LinkedIn Is Illegally Searching Your Computer

LinkedIn is using invasive techniques to fingerprint your browser. Together with its understanding of your identity and professional history, it has the ingredients for an incredibly detailed profile.

[BrowserGate by Fairlinked]

This is quite a serious accusation:

“Every time any of LinkedIn’s one billion users visits linkedin.com, hidden code searches their computer for installed software, collects the results, and transmits them to LinkedIn’s servers and to third-party companies including an American-Israeli cybersecurity firm.”

This is an EU-based site, hence the reference to the location of the cybersecurity firm. The authors are quick to point out that they believe this scanning is illegal in the EU.

The claim is also partially a little bit hyperbolic. “Installed software” makes it sound like LinkedIn is scanning your whole computer. In reality, it’s checking for browser extensions. That’s a fairly common component of modern browser fingerprinting: at this point it’s fairly well-known that, because of the individual mix of extensions, fonts, etc available to a browser, this can be used to track individuals on the web without using cookies.

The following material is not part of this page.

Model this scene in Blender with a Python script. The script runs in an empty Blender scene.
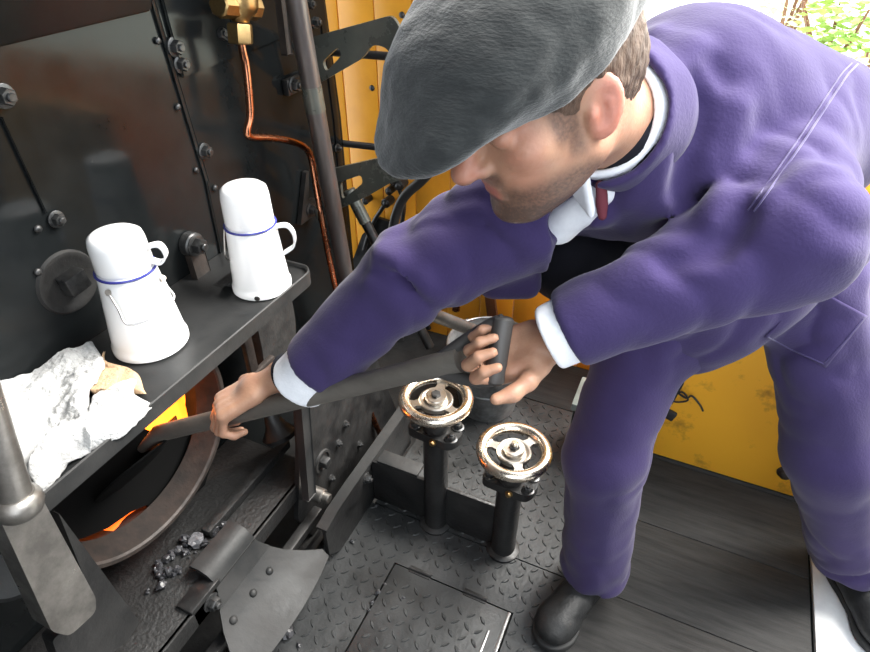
import bpy, bmesh, math, random
import numpy as np
from mathutils import Vector, Matrix, Quaternion

random.seed(7)
rng = np.random.RandomState(11)
SC = bpy.context.scene
COL = SC.collection

# ------------------------------------------------------------------ camera, sky, sun, exposure
FPX, TILT, AZI, CAMZ = 603.0, math.radians(36.5), math.radians(24.6), 1.65
fh = np.array([-math.sin(AZI), math.cos(AZI), 0.0])
CR = np.array([math.cos(AZI), math.sin(AZI), 0.0])
CF = fh * math.cos(TILT) + np.array([0, 0, -math.sin(TILT)])
CU = fh * math.sin(TILT) + np.array([0, 0, math.cos(TILT)])
CAM = np.array([0, 0, CAMZ])

cam = bpy.data.cameras.new('camera')
cam.sensor_width = 36.0
cam.lens = FPX / 870.0 * 36.0
cam.clip_start = 0.02
camo = bpy.data.objects.new('camera', cam)
COL.objects.link(camo)
M3 = Matrix((Vector(CR), Vector(CU), Vector(-CF))).transposed()
camo.matrix_world = Matrix.Translation(Vector(CAM)) @ M3.to_4x4()
SC.camera = camo

world = bpy.data.worlds.new('sky')
SC.world = world
world.use_nodes = True
bg = world.node_tree.nodes['Background']
bg.inputs['Color'].default_value = (0.86, 0.93, 1.0, 1)
bg.inputs['Strength'].default_value = 3.0

sl = bpy.data.lights.new('sun', 'SUN')
sl.energy = 16.0
sl.angle = math.radians(45)
sl.color = (1.0, 0.96, 0.9)
so = bpy.data.objects.new('sun', sl)
COL.objects.link(so)
so.rotation_euler = Vector((-0.46, -0.46, -0.76)).to_track_quat('-Z', 'Y').to_euler()

vs = SC.view_settings
vs.view_transform = 'Standard'
vs.look = 'None'
vs.gamma = 1.0
vs.use_curve_mapping = False
vs.exposure = 0.45

# ------------------------------------------------------------------ pixel rays of the measured photograph -> points on known planes
def ray(px, py):
    return CF + CR * (px - 435) / FPX + CU * (326 - py) / FPX
def onx(px, py, x):
    d = ray(px, py); return CAM + d * (x / d[0])
def ony(px, py, y):
    d = ray(px, py); return CAM + d * (y / d[1])
def onz(px, py, z):
    d = ray(px, py); return CAM + d * ((z - CAMZ) / d[2])
def dep(px, py, t):
    return CAM + ray(px, py) * t

# ------------------------------------------------------------------ materials
def mat(name, col, rough=0.5, metal=0.0, col2=None, nscale=8.0, contrast=(0.35, 0.65), bump=0.0, bscale=60.0,
        rvar=0.0, emit=None, estr=0.0, sheen=0.0, stretch=None, spec=0.5, coat=0.0, sss=0.0):
    m = bpy.data.materials.new(name)
    m.use_nodes = True
    nt = m.node_tree
    b = nt.nodes['Principled BSDF']
    b.inputs['Base Color'].default_value = (*col, 1)
    b.inputs['Roughness'].default_value = rough
    b.inputs['Metallic'].default_value = metal
    b.inputs['Specular IOR Level'].default_value = spec
    b.inputs['Coat Weight'].default_value = coat
    b.inputs['Sheen Weight'].default_value = sheen
    if sss:
        b.inputs['Subsurface Weight'].default_value = sss
        b.inputs['Subsurface Radius'].default_value = (0.01, 0.004, 0.002)
    if emit:
        b.inputs['Emission Color'].default_value = (*emit, 1)
        b.inputs['Emission Strength'].default_value = estr
    tc = nt.nodes.new('ShaderNodeTexCoord')
    mp = nt.nodes.new('ShaderNodeMapping')
    nt.links.new(tc.outputs['Object'], mp.inputs['Vector'])
    if stretch: mp.inputs['Scale'].default_value = stretch
    if col2 is not None or rvar:
        n = nt.nodes.new('ShaderNodeTexNoise')
        n.inputs['Scale'].default_value = nscale
        n.inputs['Detail'].default_value = 6
        n.inputs['Roughness'].default_value = 0.65
        nt.links.new(mp.outputs['Vector'], n.inputs['Vector'])
        if col2 is not None:
            r = nt.nodes.new('ShaderNodeValToRGB')
            r.color_ramp.elements[0].position = contrast[0]
            r.color_ramp.elements[1].position = contrast[1]
            r.color_ramp.elements[0].color = (*col, 1)
            r.color_ramp.elements[1].color = (*col2, 1)
            nt.links.new(n.outputs['Fac'], r.inputs['Fac'])
            nt.links.new(r.outputs['Color'], b.inputs['Base Color'])
        if rvar:
            mr = nt.nodes.new('ShaderNodeMapRange')
            mr.inputs['From Min'].default_value = 0.3
            mr.inputs['From Max'].default_value = 0.7
            mr.inputs['To Min'].default_value = max(0.03, rough - rvar)
            mr.inputs['To Max'].default_value = min(1, rough + rvar)
            nt.links.new(n.outputs['Fac'], mr.inputs['Value'])
            nt.links.new(mr.outputs['Result'], b.inputs['Roughness'])
    if bump:
        n2 = nt.nodes.new('ShaderNodeTexNoise')
        n2.inputs['Scale'].default_value = bscale
        n2.inputs['Detail'].default_value = 4
        nt.links.new(mp.outputs['Vector'], n2.inputs['Vector'])
        bp = nt.nodes.new('ShaderNodeBump')
        bp.inputs['Strength'].default_value = bump
        bp.inputs['Distance'].default_value = 0.004
        nt.links.new(n2.outputs['Fac'], bp.inputs['Height'])
        nt.links.new(bp.outputs['Normal'], b.inputs['Normal'])
    return m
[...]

That’s not to say that it’s not invasive — it clearly is!

Browser extensions can cover a ton of identifying activity: they can reveal a person’s religion, sexuality, interests, political orientation, and so on. The implication is that this is specifically bad here because LinkedIn knows the identity of its logged-in users; as a result, this is information it could use to hydrate profiles of the specific, known individuals who use its site for unknown purposes. It’s a little over the top to call this espionage, as the linked site here does, but it’s an abuse of trust that is certainly worth calling out.

I was mostly interested in how this works; if LinkedIn is doing it, then others surely are too. The answer seems to be a set of JS calls that work in most Chromium-based browsers (Chrome, Edge, Arc, Dia, etc). They’re checking for over six thousand extensions that they know and care about, which all have specific “tells” that a website can check for. And then they check to see if the page has been modified by anything to catch any that weren’t on their list. They also check, cheekily, to see if you have “Do Not Track” switched on, but track you regardless (it’s just another part of the fingerprint to them). Finally, they’re gathering everything from your screen size and CPU type to your battery level.

This all does double duty: the resulting fingerprint is so detailed that they can track you and notice when you’re using a different computer or have changed your settings, but can also be used to profile you for profit.

The quickest solution is to use Firefox, which blocks these kinds of fingerprinting attacks. Zen Browser, which is based on the Firefox core, is my day-to-day browser, and I love it. But Chromium-based browsers need to do more to stop fingerprinting, and jurisdictions like the EU need to ban the practice outright.